Question

3-34 Differentiate the function.

9. \(W\left( v \right) = 1.8{v^{ - 3}}\)

Short answer

The differentiation of the function \(W\left( v \right) = 1.8{v^{ - 3}}\) is \(W'\left( v \right) = - 5.4{v^{ - 4}}\).

Step-by-step solution

Write the formula of the power rule and the derivative of a constant function

The Power Rule:\(\frac{d}{{dx}}\left( {{x^n}} \right) = n{x^{n - 1}}\) where \(n\) is a positive integer

The Constant Multiple Rule: \(\frac{d}{{dx}}\left( {cf\left( x \right)} \right) = c\frac{d}{{dx}}f\left( x \right)\)
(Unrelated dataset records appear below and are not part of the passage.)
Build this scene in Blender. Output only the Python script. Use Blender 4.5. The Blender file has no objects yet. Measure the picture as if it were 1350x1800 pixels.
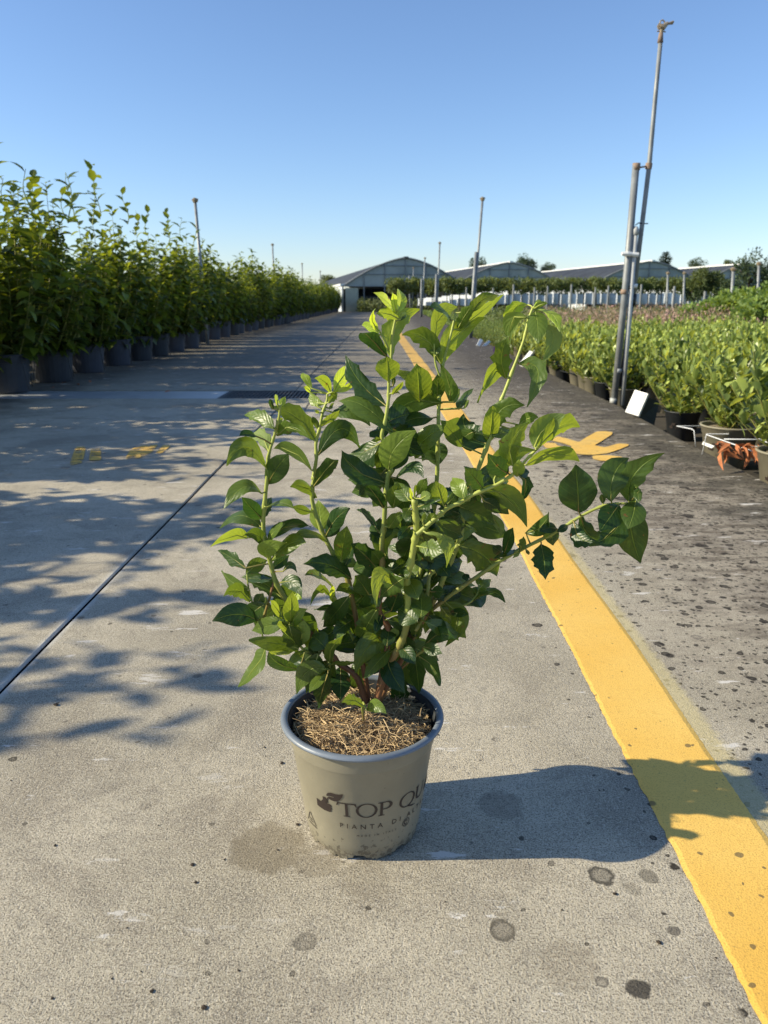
import bpy, bmesh, math, random
import numpy as np
from mathutils import Vector, Matrix
from mathutils.geometry import tessellate_polygon

random.seed(7); rng = np.random.default_rng(7)
R = math.radians
sc = bpy.context.scene
C = sc.collection

# ------------------------------------------------------------------ camera
F = 1350.0; H = .73; PITCH = math.atan((900 - 528) / F)
cam_d = bpy.data.cameras.new('camera'); cam = bpy.data.objects.new('camera', cam_d); C.objects.link(cam)
cam.location = (0, 0, H); cam.rotation_euler = (R(90) - PITCH, 0, 0)
cam_d.sensor_fit = 'VERTICAL'; cam_d.sensor_height = 36; cam_d.lens = 27
cam_d.clip_start = .02; cam_d.clip_end = 2000
cam_d.dof.use_dof = True; cam_d.dof.focus_distance = 1.08; cam_d.dof.aperture_fstop = 10.5
sc.camera = cam

# ------------------------------------------------------------------ light
SUN = Vector((-.342, -.033, .178)).normalized()
ELEV = math.asin(SUN.z); AZ = math.atan2(SUN.x, SUN.y)
w = bpy.data.worlds.new('World'); sc.world = w; w.use_nodes = True
nt = w.node_tree; nt.nodes.clear()
sky = nt.nodes.new('ShaderNodeTexSky'); sky.sky_type = 'NISHITA'; sky.sun_disc = False
sky.sun_elevation = ELEV; sky.sun_rotation = AZ
sky.air_density = 1.0; sky.dust_density = .25; sky.ozone_density = 6.0; sky.altitude = 0
bg = nt.nodes.new('ShaderNodeBackground'); bg.inputs[1].default_value = .113
wo = nt.nodes.new('ShaderNodeOutputWorld')
tint = nt.nodes.new('ShaderNodeMix'); tint.data_type = 'RGBA'; tint.blend_type = 'MULTIPLY'; tint.inputs[0].default_value = 1
tint.inputs[7].default_value = (1.27, 1.15, 1.12, 1)   # the photograph's own slightly violet blue
nt.links.new(sky.outputs[0], tint.inputs[6]); nt.links.new(tint.outputs[2], bg.inputs[0]); nt.links.new(bg.outputs[0], wo.inputs[0])
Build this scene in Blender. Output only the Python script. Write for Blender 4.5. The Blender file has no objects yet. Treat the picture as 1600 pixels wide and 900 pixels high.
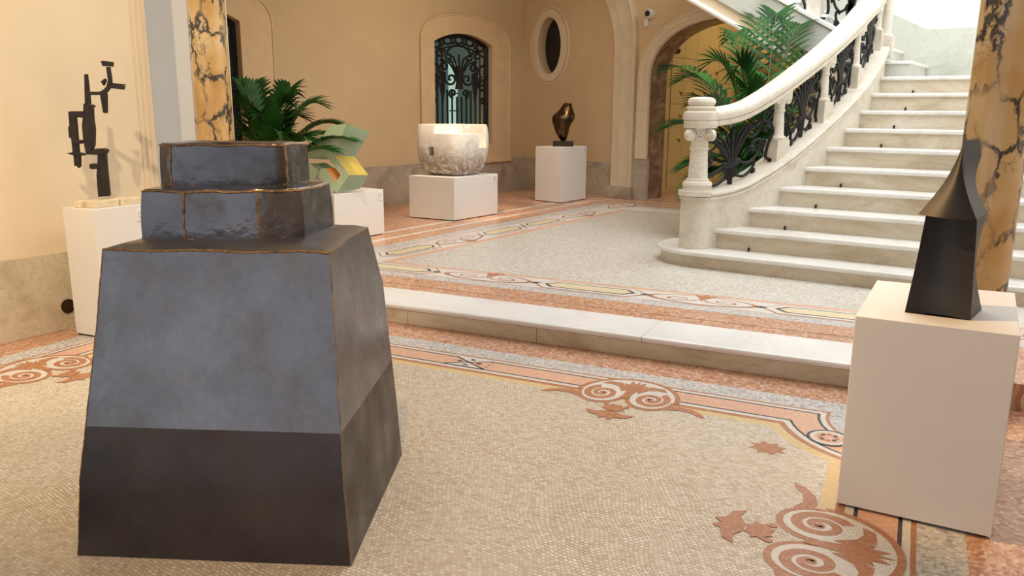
import bpy, bmesh, math, random
from mathutils import Vector, Matrix
random.seed(7)
R=math.radians; PI=math.pi
SC=bpy.context.scene; COL=SC.collection
# ---------------------------------------------------------------- camera
F=1267.0; PITCH=0.21776; ROLL=0.00714; H=1.6; AZ=R(33.7)
def _toS(v): return Vector((v[0]*math.cos(AZ)-v[1]*math.sin(AZ), v[0]*math.sin(AZ)+v[1]*math.cos(AZ), v[2]))
_fw=Vector((0,math.cos(PITCH),-math.sin(PITCH))); _rt=Vector((1,0,0)); _up=_rt.cross(_fw)
RT=_toS(_rt*math.cos(ROLL)+_up*math.sin(ROLL)); UP=_toS(_up*math.cos(ROLL)-_rt*math.sin(ROLL)); FW=_toS(_fw)
CAM=Vector((0,0,H))
cd=bpy.data.cameras.new('camera'); co=bpy.data.objects.new('camera',cd); COL.objects.link(co)
cd.sensor_width=36; cd.lens=F/1600*36; cd.clip_start=.05; cd.clip_end=100
m=Matrix((( RT.x,UP.x,-FW.x,0),(RT.y,UP.y,-FW.y,0),(RT.z,UP.z,-FW.z,0),(0,0,0,1)))
co.matrix_world=Matrix.Translation(CAM)@m; SC.camera=co
# ---------------------------------------------------------------- light and exposure
SC.view_settings.view_transform='Standard'; SC.view_settings.look='None'
SC.view_settings.exposure=0.0; SC.view_settings.gamma=1; SC.view_settings.use_curve_mapping=False
W=bpy.data.worlds.new('sky'); SC.world=W; W.use_nodes=True
W.node_tree.nodes['Background'].inputs[0].default_value=(0.90,0.94,1.0,1); W.node_tree.nodes['Background'].inputs[1].default_value=.85
def area(name,loc,aim,sx,sy,power,col):
    l=bpy.data.lights.new(name,'AREA'); l.shape='RECTANGLE'; l.size=sx; l.size_y=sy; l.energy=power; l.color=col
    o=bpy.data.objects.new(name,l); COL.objects.link(o); o.location=loc
    o.rotation_euler=(Vector(aim)-Vector(loc)).to_track_quat('-Z','Y').to_euler(); return o
def spot(name,loc,aim,power,col,ang,blend=.6,rad=.05):
    l=bpy.data.lights.new(name,'SPOT'); l.energy=power; l.color=col; l.spot_size=R(ang); l.spot_blend=blend; l.shadow_soft_size=rad
    o=bpy.data.objects.new(name,l); COL.objects.link(o); o.location=loc
    o.rotation_euler=(Vector(aim)-Vector(loc)).to_track_quat('-Z','Y').to_euler(); return o
WARM=(1.0,.66,.34); WARM2=(1.0,.78,.52); WARM3=(1.0,.82,.56)
area('skylight',(-2.0,7.4,6.2),(-2.0,7.6,0),4.5,4.5,265,(.95,.97,1.0))
area('stair_skylight',(-.4,10.2,6.2),(-.6,10.6,0),3.0,2.5,85,(1.0,.97,.93))
area('alcove_fill',(-6.4,9.3,4.25),(-6.6,9.6,0),1.6,4.5,70,(1.0,.80,.58))  # unseen warm fill, added to keep the alcove from going dark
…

Find the differentiation of the function

Consider the function \(W\left( v \right) = 1.8{v^{ - 3}}\). Differentiate the function w.r.t \(v\) by using the power rule and the derivative of a constant function.

\(\begin{aligned}\frac{{d\left( {W\left( v \right)} \right)}}{{dv}} &= \frac{{d\left( {1.8{v^{ - 3}}} \right)}}{{dv}}\\ &= 1.8\frac{d}{{dv}}\left( {{v^{ - 3}}} \right)\\ &= 1.8\frac{d}{{dv}}\left( { - 3{v^{ - 3 - 1}}} \right)\\ &= - 5.4{v^{ - 4}}\end{aligned}\)

Thus, the derivative of the function \(W\left( v \right) = 1.8{v^{ - 3}}\)is \(W'\left( v \right) = - 5.4{v^{ - 4}}\).